福岡高校時代、県内での最高成績はベスト4、セブンズ(7人制)では2位に入ったが全国大会の舞台に立つことはできなかった。ただ国体では東福岡の選手が主力の中でメンバー入りし全国優勝も経験。さらに、高校2年生までNo.8でプレーしていたこともあり、ウェールズ遠征こそ中止になったが、フランカー(FL)で高校日本代表にも選出されラグビー関係者の注目を浴びていた。

「チーム事情もあり、キックも蹴れましたし、自分をちょっと発掘したいなと思いもあり、高校2年の途中からCTBに転向しました。セットプレーの技術はずっとやっていた人にはかなわないですが、フィールドプレーになれば(FWもバックスも)あまり変わらないので、高校日本代表はFLで選ばれても問題なかったです」(谷山)

筑波大の受験で生きた二刀流

高校1年の頃は福岡選手の影響などもあり筑波大に行きたいと思っていたが、高校2年になると福岡高のOBから早大を勧められて進学を考えたという。しかし早大には推薦入試、一般入試でも合格することができず、結局、一般入試で筑波大の体育学群に合格した。

高校日本代表合宿に行きながらも大学受験をしていた谷山は、「正直、早稲田大の推薦の方が受かると思っていたのですが……。一般入試で受けるときは、浪人は勘弁という気持ちでしたね。(筑波の2次試験の)実技は第1種目がラグビーで、第2種目が陸上を取りました。両方やっていた競技なのでラッキーでしたね」と話した。ここで、中学まで二刀流だったことが生きたというわけだ。

コロナ禍で7月まで筑波大に行くことはできなかったが、実家でオンライン授業を受けつつ、大学側から提示されたメニューや、実家から3kmほどの海まで走ってトレーニングをしていたという。谷山は、50m走は6秒3、立ち幅跳びの記録は290cmと、日本代表のバックス陣にもひけをとらない数字を誇る。CTBだけでなく、近い将来、高校、大学の先輩である福岡選手と同じWTB、FBとしてプレーすることもあるかもしれない。

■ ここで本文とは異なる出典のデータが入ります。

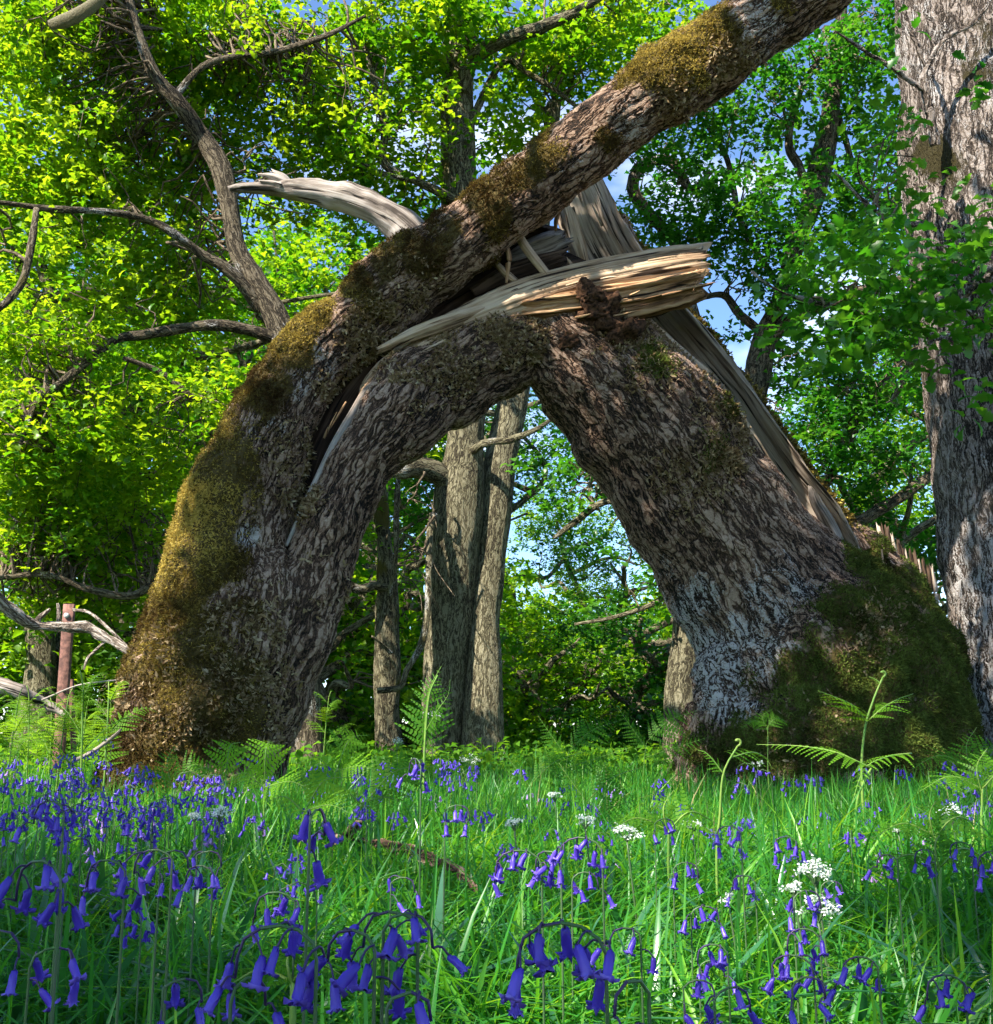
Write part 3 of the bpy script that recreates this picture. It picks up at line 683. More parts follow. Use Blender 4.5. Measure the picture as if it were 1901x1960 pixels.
# the hollow back half of the leaning trunk: one long trough of grey wood with mossy bark outside
SL = [(1092, 335, 7.42, 42), (1112, 380, 7.42, 48), (1140, 450, 7.42, 54), (1180, 520, 7.42, 58), (1240, 600, 7.43, 58), (1310, 680, 7.44, 58), (1385, 770, 7.45, 56), (1440, 850, 7.46, 56), (1500, 935, 7.48, 56), (1560, 1010, 7.5, 54), (1615, 1085, 7.5, 40), (1640, 1120, 7.5, 26)]
plankmesh('hollow_slab', SL, [(1.0, -0.75), (0.82, -0.55), (0.5, -0.12), (0.0, 0.08), (-0.5, -0.1), (-0.9, -0.6), (-1.05, -0.75), (-1.0, 0.1), (-0.4, 0.75), (0.4, 0.75), (1.02, 0.1)], M['greywood'], n=180, rough=0.016, jag0=0.14, seed=13.0, m=140, fr=60)
SB = [(u + 26 + (0 if v > 560 else 6), v - 22, y + 0.1, 30) for u, v, y, r in SL[2:-1]]
V, F, A = tube(*px(SB), n=70, m=20, rough=0.12, fr=6)
A['moss'] = np.clip(0.6 + 0.5 * fbm(V * 4, 2), 0, 1); A['lich'] = np.zeros(len(V))
mk('bark_shell', V, F, M['bark'], oak, A)
Nn = normals_of(V, F)
Vt, Ft, rt = tufts(V, Nn, np.clip(A['moss'] - 0.3, 0.001, 1), 5200, 0.026, 0.006); mk('moss', Vt, Ft, M['moss'], oak, {'rnd': rt})['kind'] = 'stuff'
plankmesh('torn_sliver', [(1090, 400, 7.3, 10), (1100, 440, 7.28, 13), (1112, 480, 7.28, 12), (1122, 515, 7.3, 8)], [(1, 0.3), (0.2, -0.9), (-1, -0.1), (0, 0.8)], M['pale'], n=24, rough=0.006, seed=21.0, m=14, jag0=0.03)
plankmesh('torn_sliver', [(1552, 930, 7.36, 5), (1562, 960, 7.34, 12), (1590, 1010, 7.34, 14), (1622, 1075, 7.38, 10), (1650, 1108, 7.4, 5)], [(1, 0.3), (0.2, -0.7), (-1, -0.1), (0, 0.8)], M['dead'], n=40, rough=0.004, seed=23.0, m=16, jag0=0.03)
# jagged shards standing on the stump
for k in range(13):
    f = k / 12; u = 1684 + 104 * f + rng.normal() * 2; v = 1012 + 96 * f + rng.normal() * 5; h = 64 + 16 * rng.random()
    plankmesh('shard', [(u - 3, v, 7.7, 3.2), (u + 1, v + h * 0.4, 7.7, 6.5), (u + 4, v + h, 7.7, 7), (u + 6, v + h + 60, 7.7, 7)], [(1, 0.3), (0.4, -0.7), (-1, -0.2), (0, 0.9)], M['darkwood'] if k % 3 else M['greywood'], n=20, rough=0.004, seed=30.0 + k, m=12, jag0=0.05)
plankmesh('splinter', [(1688, 1052, 7.35, 1.5), (1690, 1075, 7.33, 3), (1691, 1096, 7.33, 3)], [(1, 0), (0, -1), (-1, 0), (0, 1)], M['pale'], n=8, rough=0.001, m=8)
# crumbling rotten wood at the crown of the arch
mb = MB()
for (u, v, y, r, s) in ((1128, 566, 6.66, 24, 0), (1156, 602, 6.72, 34, 1), (1128, 632, 6.83, 34, 2), (1096, 655, 6.82, 24, 3), (1186, 646, 6.80, 36, 4), (1116, 548, 6.66, 15, 5)):
    a = at(u, v, y); rr = r * 6.95 / F_PX
    V, F, A = tube([a + np.array([0, 0, rr * 1.2]), a + np.array([0, 0, rr * .6]), a, a - np.array([0, 0, rr * .6]), a - np.array([0, 0, rr * 1.2])], [rr * .2, rr * .85, rr, rr * .8, rr * .15], n=40, m=40)
    V = V + nrm(V - a) * (rr * (0.50 * fbm(V * 12 + s, 3) + 0.16 * fbm(V * 70, 3)))[:, None]; mb.add(V, F)
mb.build('rotten_wood', M['rot'], oak)

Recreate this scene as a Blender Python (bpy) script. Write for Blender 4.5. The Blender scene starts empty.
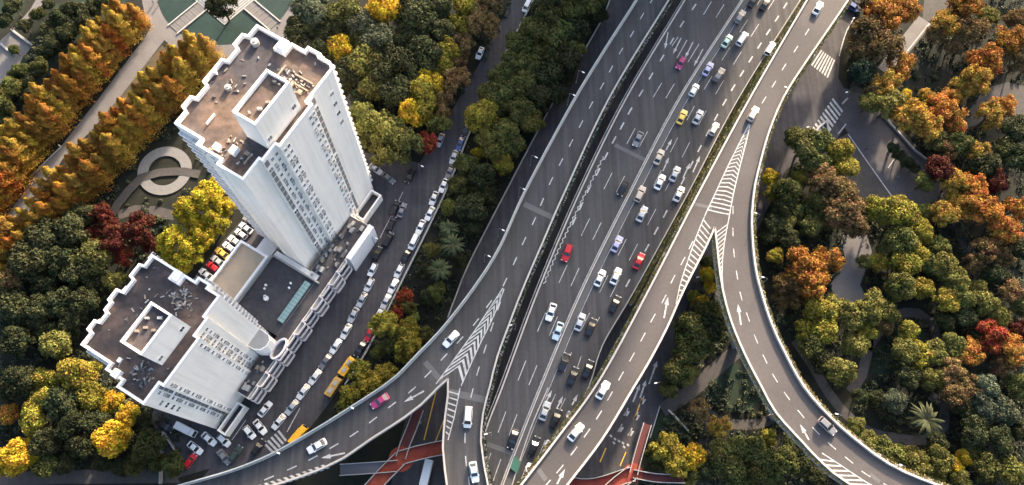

実際に筑波での生活が始まると、本人は「まだまだ自分は瞬間的なスピードが足りない。色々なポジションもできた方がいいですし、色々なポジションができた方が色々な能力を身につけることができるので」と、コーチからスピードトレーニングのメニューをもらい、バックスとしてさらなる進化を目指している。

オンライン取材に応じる谷山

谷山からは、将来は「福岡選手のように日本代表になりたい」「2023年ワールドカップに出たい」という言葉が聞かれると想像していた。しかし、大学に入学したばかりの谷山は「将来はまだ全然、わかりません。今はトップリーグに行きたいとも特別思っていないですし、日本代表になれたら嬉しいですが、そもそも自分がそういったレベルになれるかわからない」と口にする。筑波大の体育学群ではトレーニングの授業を受けて、能力の高い先輩選手やコーチの下、バックスとして充実した生活を送っており、「大学時代に日本代表候補くらいになったら、将来はラグビーで生活する道を選ぶかもしれないですね」と話すにとどめた。

ただ、「今年の4年生たちとも優勝したいですが、自分たちの代で大学日本一になることができるように、今は目の前のことをしっかり集中していきたい」と、谷山は遠い先を見ず、筑波大でのラグビー生活を完全燃焼することを誓った。

慶大、明大戦に続き、11月7日の早大戦に13番で先発することが発表されている。